Return To The Future 1984-1994

Koncert Snp 1983

Jugoton Funk Vol.1 - A Decade Of Non-Aligned Beats, Soul, Disco And Jazz 1969-1979
The Discom co-owners reaffirm their commitment to the best of what the SFRY and its multifaceted musical landscape stood for. »It is a profound sorrow that Yugoslavia met such a violent end, but it is crucial to recognise that the values we advocate—nurtured during decades of coexistence among diverse Slavic nations and religions—were not the catalysts of its downfall,« they say. Luketić expresses his hope that the SFRY’s violent end should serve the whole of Europe as a lesson today. »I really hope that the EU won’t fall apart in the same way,« he says. It is a sentiment echoed by Vladimir Ivković: »The mechanisms of disintegration today are the same as the ones back then,« he notes.
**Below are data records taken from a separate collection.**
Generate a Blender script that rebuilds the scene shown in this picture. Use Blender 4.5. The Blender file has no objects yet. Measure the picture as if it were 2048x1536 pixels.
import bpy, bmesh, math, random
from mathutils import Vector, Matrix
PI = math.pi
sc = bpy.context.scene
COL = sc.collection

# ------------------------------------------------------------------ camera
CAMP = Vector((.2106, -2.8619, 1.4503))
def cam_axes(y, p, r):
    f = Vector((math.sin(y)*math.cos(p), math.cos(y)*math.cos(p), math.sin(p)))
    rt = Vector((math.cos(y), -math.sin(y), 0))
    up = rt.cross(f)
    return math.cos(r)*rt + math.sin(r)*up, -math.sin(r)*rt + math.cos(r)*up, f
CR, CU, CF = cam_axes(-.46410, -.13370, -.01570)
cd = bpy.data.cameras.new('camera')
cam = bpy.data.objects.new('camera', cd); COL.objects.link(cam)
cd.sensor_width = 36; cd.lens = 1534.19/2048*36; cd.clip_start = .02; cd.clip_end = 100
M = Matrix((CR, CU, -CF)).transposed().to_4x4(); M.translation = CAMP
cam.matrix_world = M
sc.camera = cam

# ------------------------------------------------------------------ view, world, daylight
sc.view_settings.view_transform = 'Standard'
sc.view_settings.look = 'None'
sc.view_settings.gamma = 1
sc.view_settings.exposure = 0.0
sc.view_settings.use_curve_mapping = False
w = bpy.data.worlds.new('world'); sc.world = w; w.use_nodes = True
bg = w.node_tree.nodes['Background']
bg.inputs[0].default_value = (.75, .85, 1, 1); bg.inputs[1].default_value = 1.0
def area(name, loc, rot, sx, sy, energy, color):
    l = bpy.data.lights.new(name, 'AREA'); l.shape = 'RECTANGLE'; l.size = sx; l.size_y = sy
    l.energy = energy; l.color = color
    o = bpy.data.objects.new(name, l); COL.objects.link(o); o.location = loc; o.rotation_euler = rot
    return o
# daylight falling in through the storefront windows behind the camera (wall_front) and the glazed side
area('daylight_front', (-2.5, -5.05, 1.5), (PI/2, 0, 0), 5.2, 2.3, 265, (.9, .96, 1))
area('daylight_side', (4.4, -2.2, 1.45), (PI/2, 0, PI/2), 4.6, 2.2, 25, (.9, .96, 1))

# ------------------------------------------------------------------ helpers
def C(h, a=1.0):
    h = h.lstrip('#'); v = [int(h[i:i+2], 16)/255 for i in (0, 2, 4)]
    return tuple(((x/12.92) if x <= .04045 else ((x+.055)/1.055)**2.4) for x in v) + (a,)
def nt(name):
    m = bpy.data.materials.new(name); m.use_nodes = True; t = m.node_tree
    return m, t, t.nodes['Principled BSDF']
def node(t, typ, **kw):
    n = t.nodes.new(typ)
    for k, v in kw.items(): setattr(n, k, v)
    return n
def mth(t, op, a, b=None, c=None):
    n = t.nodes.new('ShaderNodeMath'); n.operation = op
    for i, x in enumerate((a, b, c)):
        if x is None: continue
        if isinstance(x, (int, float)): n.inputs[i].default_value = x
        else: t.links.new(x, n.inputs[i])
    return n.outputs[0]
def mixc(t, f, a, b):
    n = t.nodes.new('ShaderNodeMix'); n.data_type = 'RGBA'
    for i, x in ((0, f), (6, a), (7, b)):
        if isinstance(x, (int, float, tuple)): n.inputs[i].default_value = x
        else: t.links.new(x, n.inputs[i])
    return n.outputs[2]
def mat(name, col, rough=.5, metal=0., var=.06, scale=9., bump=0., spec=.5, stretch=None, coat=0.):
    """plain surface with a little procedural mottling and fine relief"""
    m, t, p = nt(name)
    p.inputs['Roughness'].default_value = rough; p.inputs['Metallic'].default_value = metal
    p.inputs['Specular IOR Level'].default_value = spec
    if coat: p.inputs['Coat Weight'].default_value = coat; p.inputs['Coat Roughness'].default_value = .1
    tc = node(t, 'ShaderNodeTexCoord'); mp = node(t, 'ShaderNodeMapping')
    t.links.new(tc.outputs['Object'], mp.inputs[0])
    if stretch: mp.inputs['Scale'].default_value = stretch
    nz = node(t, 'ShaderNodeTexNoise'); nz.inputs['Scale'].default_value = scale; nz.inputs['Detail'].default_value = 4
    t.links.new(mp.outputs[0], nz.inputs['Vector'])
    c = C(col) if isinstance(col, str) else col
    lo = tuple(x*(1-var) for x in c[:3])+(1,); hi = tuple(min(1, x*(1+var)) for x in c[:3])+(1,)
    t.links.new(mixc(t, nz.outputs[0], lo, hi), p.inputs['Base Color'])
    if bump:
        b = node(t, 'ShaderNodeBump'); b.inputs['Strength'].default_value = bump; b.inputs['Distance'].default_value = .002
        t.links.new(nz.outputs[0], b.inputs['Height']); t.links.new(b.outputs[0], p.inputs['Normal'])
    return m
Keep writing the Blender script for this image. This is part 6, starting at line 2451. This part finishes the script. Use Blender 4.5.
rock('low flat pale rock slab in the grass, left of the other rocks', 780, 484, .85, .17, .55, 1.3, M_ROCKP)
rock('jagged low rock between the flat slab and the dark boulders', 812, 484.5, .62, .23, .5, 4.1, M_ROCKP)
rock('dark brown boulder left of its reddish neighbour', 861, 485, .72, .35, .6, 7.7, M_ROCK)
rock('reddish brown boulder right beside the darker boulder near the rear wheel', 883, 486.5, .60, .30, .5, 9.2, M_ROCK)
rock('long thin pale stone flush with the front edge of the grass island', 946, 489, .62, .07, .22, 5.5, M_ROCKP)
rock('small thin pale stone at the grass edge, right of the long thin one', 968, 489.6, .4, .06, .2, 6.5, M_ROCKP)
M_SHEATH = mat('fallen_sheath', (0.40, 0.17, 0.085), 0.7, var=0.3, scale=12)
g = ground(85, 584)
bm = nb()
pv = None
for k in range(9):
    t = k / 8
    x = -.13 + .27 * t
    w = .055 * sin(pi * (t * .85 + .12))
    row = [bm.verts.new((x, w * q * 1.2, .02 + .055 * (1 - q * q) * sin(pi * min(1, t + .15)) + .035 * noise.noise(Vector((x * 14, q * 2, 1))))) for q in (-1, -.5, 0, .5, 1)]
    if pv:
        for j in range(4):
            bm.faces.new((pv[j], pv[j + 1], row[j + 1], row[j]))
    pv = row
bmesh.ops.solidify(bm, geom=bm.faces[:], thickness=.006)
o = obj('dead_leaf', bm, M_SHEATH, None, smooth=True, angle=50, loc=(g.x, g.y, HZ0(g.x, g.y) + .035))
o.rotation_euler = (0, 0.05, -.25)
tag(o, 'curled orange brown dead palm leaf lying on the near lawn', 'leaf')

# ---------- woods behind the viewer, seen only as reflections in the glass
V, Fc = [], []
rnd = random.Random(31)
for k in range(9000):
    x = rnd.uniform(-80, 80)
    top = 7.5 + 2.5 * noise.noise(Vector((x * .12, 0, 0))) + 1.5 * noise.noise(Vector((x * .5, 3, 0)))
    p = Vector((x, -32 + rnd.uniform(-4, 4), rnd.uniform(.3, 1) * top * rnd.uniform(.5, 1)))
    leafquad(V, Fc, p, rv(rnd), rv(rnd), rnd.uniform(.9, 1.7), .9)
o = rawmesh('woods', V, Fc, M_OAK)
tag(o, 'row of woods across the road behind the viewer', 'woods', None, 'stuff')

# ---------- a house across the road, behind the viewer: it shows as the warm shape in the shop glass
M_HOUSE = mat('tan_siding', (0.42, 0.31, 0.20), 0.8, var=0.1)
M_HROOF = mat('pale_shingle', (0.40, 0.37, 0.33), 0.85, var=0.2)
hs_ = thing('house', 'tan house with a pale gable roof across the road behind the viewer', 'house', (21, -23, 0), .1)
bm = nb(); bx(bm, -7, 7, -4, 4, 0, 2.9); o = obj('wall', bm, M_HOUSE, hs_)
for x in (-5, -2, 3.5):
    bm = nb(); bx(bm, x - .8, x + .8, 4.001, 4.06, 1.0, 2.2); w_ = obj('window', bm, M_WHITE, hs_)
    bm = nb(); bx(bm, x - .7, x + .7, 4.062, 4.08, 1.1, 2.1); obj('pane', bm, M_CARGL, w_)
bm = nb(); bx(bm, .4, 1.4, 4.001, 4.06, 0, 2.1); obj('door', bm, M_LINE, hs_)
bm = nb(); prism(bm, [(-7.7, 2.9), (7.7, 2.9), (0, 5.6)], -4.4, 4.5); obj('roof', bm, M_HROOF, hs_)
Listening back to the rich history of music made in the SFRY should thus be more than just a futile exercise in second-hand nostalgia or historical exoticism. Made under oftentimes less-than-ideal conditions, the incredible wealth of innovative sounds being currently reissued through Discom or Fox & His Friends, Dark Entries and Offen as well as other labels serves as a reminder that there once was a country that refused to take the side of either the capitalist West or the socialist Eastern Bloc. This music hence comes to us today, as Ivković puts it, »like a message in a bottle that was sent from Atlantis.« These records are transmissions from another world that once was possible.